The U.S. Supreme Court in Morrison held that Section 10(b) of the Exchange Act did not apply extraterritorially, lacking a clear indication by Congress of the intent to do so. In reaching this conclusion, it clarified that the reach of Section 10(b) is a merits question, not a question of subject matter jurisdiction and stated that the focus of the statute was upon purchases and sales of securities in the United States while articulating a bright-line transactional test to determine whether extraterritorial application was appropriate. The transactional test completely rejected the conduct/effects tests, which had been used by courts for over four decades. It is now the location of transaction, not the location of the fraudulent conduct or its harmful effects, that supports a claim in post-Morrison cases.
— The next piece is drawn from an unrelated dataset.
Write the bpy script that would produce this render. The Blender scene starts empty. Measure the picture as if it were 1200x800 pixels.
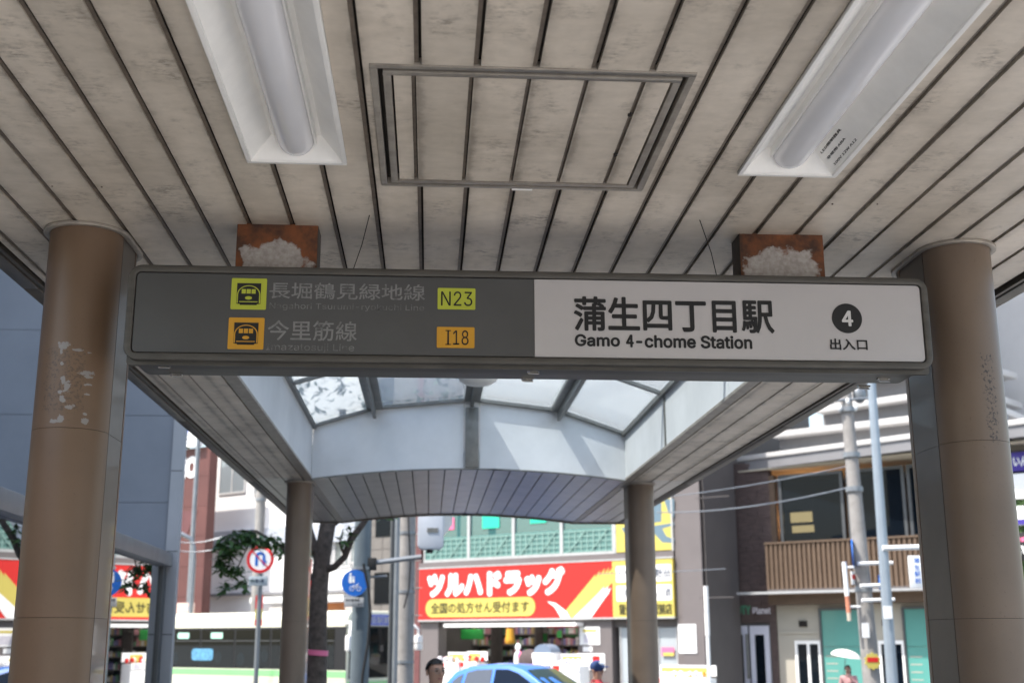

One month later, Congress responded to Morrison and drafted Section 929P(b) of the Dodd-Frank Act, which aimed to codify the conduct/effects tests in proceedings brought by the SEC/ DOJ. The legislation was drafted in jurisdictional language, resulting in confusion over whether this enactment had any effect since Morrison concluded that courts already have jurisdiction over violations under the Exchange Act and that a clear indication by Congress of extraterritorial application was needed, none of which Dodd-Frank demonstrated.

The solution would be to amend the statute to include a clear indication of congressional intent to apply Section 10(b) extraterritorially. But even if congressional intent was clear, does the jurisdictional wording of 929P(b) render that intent meaningless? Absolutely. The intent has no effect since a jurisdictional statute can do no more than confer jurisdiction. It appears the solution would be not only to address the congressional intent but also to redraft the language of the statute to geographically reach the substance of the transaction. But what would we be left with? – the conduct/effects tests that have been urged as unpredictable, poorly formulated, arbitrary, and confusing. Thus, the optimal solution is a statutory amendment to 929P(b) that includes a clear indication and an alternative standard.

This study promotes a new approach, a reformulated standard for determining the extraterritoriality of U.S. federal securities laws: the sustainable-domestic-integrity standard. This standard will (1) substantively reach the antifraud provisions of the Exchange Act; (2) guide courts with a clear indication of congressional intent; (3) provide a private cause of action for U.S. claimants; and (4) vest the SEC/DOJ with the responsibility of initiating enforcement proceedings against any defendant (domestic or foreign) with conduct/effects in the United States for injury reasonable likely upon U.S. investors, U.S. capital markets, or the integrity of the territory of the United States. This approach serves to preserve international comity and promote global cooperation in securities regulation.